I have data from a number of countries in each of which a sample of people was interviewed. In presenting the results in a forthcoming collaborative publication much emphasis will be placed on the multi-centre nature of the study. Although I suspect colleagues may do this with shaded maps I would prefer to avoid them as (a) they present one fact per country per map (b) they are unfair to the Netherlands and other high density countries.
What I would like to do is to make the background represent Europe (ideally with a map but that is a frill) then place simple scattergrams (or radar plots) on it located roughly where the country is. Another way of describing it might be to say that I want something like the panels produced by lattice but at arbitrary coordinates rather than on a rectangular grid. I suspect I have to do this from scratch and I would welcome hints.
Am I right that there is no off the shelf way to do this?
Is grid the way to go? Looking at the article in Rnews 2(2) and a brief scan of the documentation suggests so. If grid is the way to go then bearing in mind I have never used grid before (a) any hints about the overall possible solution structure would be welcome (b) is this realistic to do within a week or shall I revert to lattice and lose the geography?
Is there a simple way to draw a map in the background? It needs to cover as far as Sweden, Spain and Greece. It can be crude, as long as Italy looks roughly like a boot that is fine. I am an epidemiologist not a geographer.
I received some very helpful hints and was able to get a satisfactory solution. Roger Bivand pointed me in the right way with map. After loading maps and mapproj I go
map("world", region = c("France", "Belgium", "Greece", "Spain", "Italy", "Switzerland", "Sweden", "Germany", "Netherlands", "Austria", "Denmark", "Sicily", "Sardinia"), xlim = c(-10, 30), ylim = c(30, 60), projection = "albers", parameters = c(30,60), col = "lightgreen")
then bearing in mind that my data is in a file called merg which contains the coordinates and the data to plot
merg$x <- mapproject(merg$long,merg$lat)$x merg$y <- mapproject(merg$long,merg$lat)$y
gets the coordinates in the new system. Deepayan Sarkar reminded me about stars which I should have remembered myself from reading MASS. I now go
stars(2*merg[,ord+4], scale = FALSE, len = 0.07, locations = cbind(merg$x,merg$y), labels = NULL, cex = 0.3, key.loc = c(mapproject(-10,60)$x,mapproject(-10,60)$y), add = TRUE )
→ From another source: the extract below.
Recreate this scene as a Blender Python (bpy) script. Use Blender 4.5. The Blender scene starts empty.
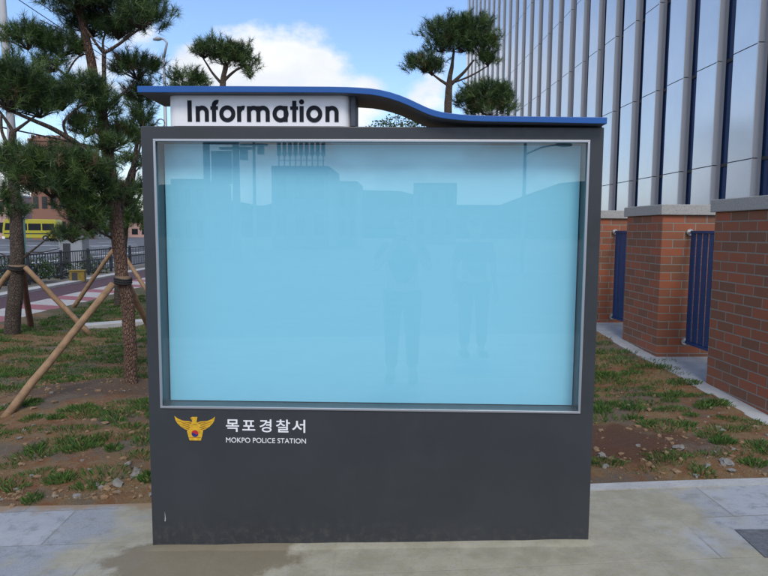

and get a plot which does what I wanted.
Roger had pointed out that gridbase was probably the way to put scatterplots on the map
but I decided after looking at the stars that scatterplots would end up too small to use
so I stayed with lattice for them.
(When I said scattergrams I meant what nearly everyone else calls scatterplots.)
Thanks to both of them, and to the people who made maps and stars so easy when you know what to look for.